Isso mostra que o drama da perseguição também é o lugar da
libertação da sujeição ao sucesso, vanglória e compromissos do mundo. O que
alegra aqueles que são rejeitados pelo mundo por causa de Cristo? Ele se alegra
por ter encontrado algo que vale mais do que o mundo inteiro. De fato “que vantagem
tem um homem que ganha o mundo inteiro e perde a vida?” (Mc 8,36). Que vantagem
existe?
É doloroso lembrar que, neste momento, existem muitos
cristãos que sofrem perseguições em várias áreas do mundo, e devemos esperar e
rezar para que sua tribulação seja interrompida o mais rápido possível. Existem
muitos: os mártires de hoje são mais do que os mártires dos primeiros séculos.
Expressamos nossa proximidade com esses irmãos e irmãs: somos um corpo, e esses
cristãos são os membros que sangram o corpo de Cristo, que é a Igreja.
Devemos também ter cuidado para não lermos essa
bem-aventurança de uma maneira vitimista e com pena de si mesmo. De fato, o
desprezo pelos homens nem sempre é sinônimo de perseguição: logo após, Jesus
diz que os cristãos são o “sal da terra” e alerta contra o perigo de “perder o
sabor”, caso contrário, o sal “para nada serve a não ser jogado fora e
pisoteado pelas pessoas” (Mt 5,13). Portanto, há também um desprezo que é nossa
culpa, quando perdemos o sabor de Cristo e do Evangelho.
Devemos ser fiéis ao humilde caminho das Bem-aventuranças,
porque é o que leva a ser de Cristo e não do mundo. Vale lembrar o caminho
percorrido por São Paulo: quando ele pensava que era justo, era, de fato, um
perseguidor, mas quando descobriu que era perseguidor, tornou-se um homem de
amor, que enfrentou alegremente o sofrimento da perseguição que sofria (cf. Cl
1,24).
A exclusão e a perseguição, se Deus nos concede graça,
fazem-nos assemelhar a Cristo crucificado e, associando-nos à Sua Paixão, são a
manifestação de uma nova vida. Essa vida é a mesma de Cristo, que para nós
homens e para a nossa salvação foi “desprezado e rejeitado pelos homens” (cf.
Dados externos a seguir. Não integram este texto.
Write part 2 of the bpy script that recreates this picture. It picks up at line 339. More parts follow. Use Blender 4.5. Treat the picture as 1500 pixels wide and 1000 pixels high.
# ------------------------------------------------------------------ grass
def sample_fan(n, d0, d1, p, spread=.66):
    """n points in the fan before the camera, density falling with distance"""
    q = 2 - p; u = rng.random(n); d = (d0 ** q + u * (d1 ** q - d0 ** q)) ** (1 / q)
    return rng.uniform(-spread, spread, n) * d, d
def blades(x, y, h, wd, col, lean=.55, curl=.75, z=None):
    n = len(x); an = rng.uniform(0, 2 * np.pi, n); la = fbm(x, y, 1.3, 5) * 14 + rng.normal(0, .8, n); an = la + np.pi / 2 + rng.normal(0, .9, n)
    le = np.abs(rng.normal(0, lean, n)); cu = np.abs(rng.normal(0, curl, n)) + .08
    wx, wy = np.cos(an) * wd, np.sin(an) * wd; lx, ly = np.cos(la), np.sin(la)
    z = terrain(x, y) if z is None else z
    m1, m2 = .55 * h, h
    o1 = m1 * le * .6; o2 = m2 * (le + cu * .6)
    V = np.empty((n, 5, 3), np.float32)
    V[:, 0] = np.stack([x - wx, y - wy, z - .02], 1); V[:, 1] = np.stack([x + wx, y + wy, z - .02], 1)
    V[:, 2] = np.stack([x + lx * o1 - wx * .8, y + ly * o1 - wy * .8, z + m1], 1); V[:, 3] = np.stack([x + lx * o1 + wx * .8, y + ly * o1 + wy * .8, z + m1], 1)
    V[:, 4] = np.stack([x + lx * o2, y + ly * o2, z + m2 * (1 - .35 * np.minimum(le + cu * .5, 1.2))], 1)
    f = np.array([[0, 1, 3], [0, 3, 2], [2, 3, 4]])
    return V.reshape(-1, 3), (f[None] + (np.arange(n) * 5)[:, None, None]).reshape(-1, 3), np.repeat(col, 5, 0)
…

Is 53,3; At 8,30-35). Acolher Seu Espírito pode nos levar a ter tanto amor em
nossos corações, que oferecemos vida ao mundo sem nos comprometer com seus
enganos e aceitarmos ser recusados. Os compromissos com o mundo são o perigo: o
cristão é sempre tentado a fazer compromissos com o mundo, com o espírito do
mundo.
Essa – rejeitar compromissos e seguir o caminho de Jesus
Cristo – é a vida do Reino dos céus, a grande alegria, a verdadeira alegria.
Então, nas perseguições, há sempre a presença de Jesus que nos acompanha, a
presença de Jesus que nos conforta e a força do Espírito que nos ajuda a seguir
em frente. Não desanimemos quando uma vida coerente com o Evangelho atrai
perseguição das pessoas: há o Espírito que nos apoia neste caminho.
[1] cf. Discurso aos participantes do workshop “Novas formas
de solidariedade, inclusão, integração e inovação”, 05 de fevereiro de 2020: “A
idolatria do dinheiro, ganância e corrupção são todas” estruturas do pecado -
como João Paulo II os definiu - produzido pela ‘globalização da indiferença’”.